***** Supplied material *****

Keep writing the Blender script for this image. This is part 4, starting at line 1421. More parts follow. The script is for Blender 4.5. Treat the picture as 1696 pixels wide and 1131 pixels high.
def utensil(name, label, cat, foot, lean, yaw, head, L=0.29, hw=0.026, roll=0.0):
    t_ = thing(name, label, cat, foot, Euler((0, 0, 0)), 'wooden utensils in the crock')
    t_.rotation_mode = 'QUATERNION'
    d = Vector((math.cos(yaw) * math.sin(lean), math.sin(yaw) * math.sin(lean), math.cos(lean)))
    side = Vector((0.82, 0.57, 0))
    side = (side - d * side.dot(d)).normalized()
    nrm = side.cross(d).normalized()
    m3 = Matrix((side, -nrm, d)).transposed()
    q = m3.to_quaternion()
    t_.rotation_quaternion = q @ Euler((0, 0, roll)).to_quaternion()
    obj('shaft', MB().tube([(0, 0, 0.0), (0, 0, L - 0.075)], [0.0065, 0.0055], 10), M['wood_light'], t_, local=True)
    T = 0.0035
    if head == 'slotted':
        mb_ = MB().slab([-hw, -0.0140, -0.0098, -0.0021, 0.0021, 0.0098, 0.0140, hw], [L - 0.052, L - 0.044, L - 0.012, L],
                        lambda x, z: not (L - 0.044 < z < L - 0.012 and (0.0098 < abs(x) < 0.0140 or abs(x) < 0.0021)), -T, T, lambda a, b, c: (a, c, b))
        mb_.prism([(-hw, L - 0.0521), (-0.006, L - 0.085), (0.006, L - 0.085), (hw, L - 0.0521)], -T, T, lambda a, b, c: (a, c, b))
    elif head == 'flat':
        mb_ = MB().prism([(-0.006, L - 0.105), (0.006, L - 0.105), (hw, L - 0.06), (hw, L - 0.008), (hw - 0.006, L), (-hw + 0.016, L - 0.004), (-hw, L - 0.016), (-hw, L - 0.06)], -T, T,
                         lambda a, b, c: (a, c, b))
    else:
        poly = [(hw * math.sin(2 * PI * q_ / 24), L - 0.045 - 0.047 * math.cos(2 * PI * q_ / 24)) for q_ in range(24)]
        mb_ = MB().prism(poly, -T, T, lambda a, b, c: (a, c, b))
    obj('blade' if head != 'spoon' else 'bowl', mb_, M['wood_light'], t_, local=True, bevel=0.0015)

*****

## Brief:
Write down the full listing again, exactly.

## Solution for this problem:
Keep writing the Blender script for this image. This is part 4, starting at line 1421. More parts follow. The script is for Blender 4.5. Treat the picture as 1696 pixels wide and 1131 pixels high.
def utensil(name, label, cat, foot, lean, yaw, head, L=0.29, hw=0.026, roll=0.0):
    t_ = thing(name, label, cat, foot, Euler((0, 0, 0)), 'wooden utensils in the crock')
    t_.rotation_mode = 'QUATERNION'
    d = Vector((math.cos(yaw) * math.sin(lean), math.sin(yaw) * math.sin(lean), math.cos(lean)))
    side = Vector((0.82, 0.57, 0))
    side = (side - d * side.dot(d)).normalized()
    nrm = side.cross(d).normalized()
    m3 = Matrix((side, -nrm, d)).transposed()
    q = m3.to_quaternion()
    t_.rotation_quaternion = q @ Euler((0, 0, roll)).to_quaternion()
    obj('shaft', MB().tube([(0, 0, 0.0), (0, 0, L - 0.075)], [0.0065, 0.0055], 10), M['wood_light'], t_, local=True)
    T = 0.0035
    if head == 'slotted':
        mb_ = MB().slab([-hw, -0.0140, -0.0098, -0.0021, 0.0021, 0.0098, 0.0140, hw], [L - 0.052, L - 0.044, L - 0.012, L],
                        lambda x, z: not (L - 0.044 < z < L - 0.012 and (0.0098 < abs(x) < 0.0140 or abs(x) < 0.0021)), -T, T, lambda a, b, c: (a, c, b))
        mb_.prism([(-hw, L - 0.0521), (-0.006, L - 0.085), (0.006, L - 0.085), (hw, L - 0.0521)], -T, T, lambda a, b, c: (a, c, b))
    elif head == 'flat':
        mb_ = MB().prism([(-0.006, L - 0.105), (0.006, L - 0.105), (hw, L - 0.06), (hw, L - 0.008), (hw - 0.006, L), (-hw + 0.016, L - 0.004), (-hw, L - 0.016), (-hw, L - 0.06)], -T, T,
                         lambda a, b, c: (a, c, b))
    else:
        poly = [(hw * math.sin(2 * PI * q_ / 24), L - 0.045 - 0.047 * math.cos(2 * PI * q_ / 24)) for q_ in range(24)]
        mb_ = MB().prism(poly, -T, T, lambda a, b, c: (a, c, b))
    obj('blade' if head != 'spoon' else 'bowl', mb_, M['wood_light'], t_, local=True, bevel=0.0015)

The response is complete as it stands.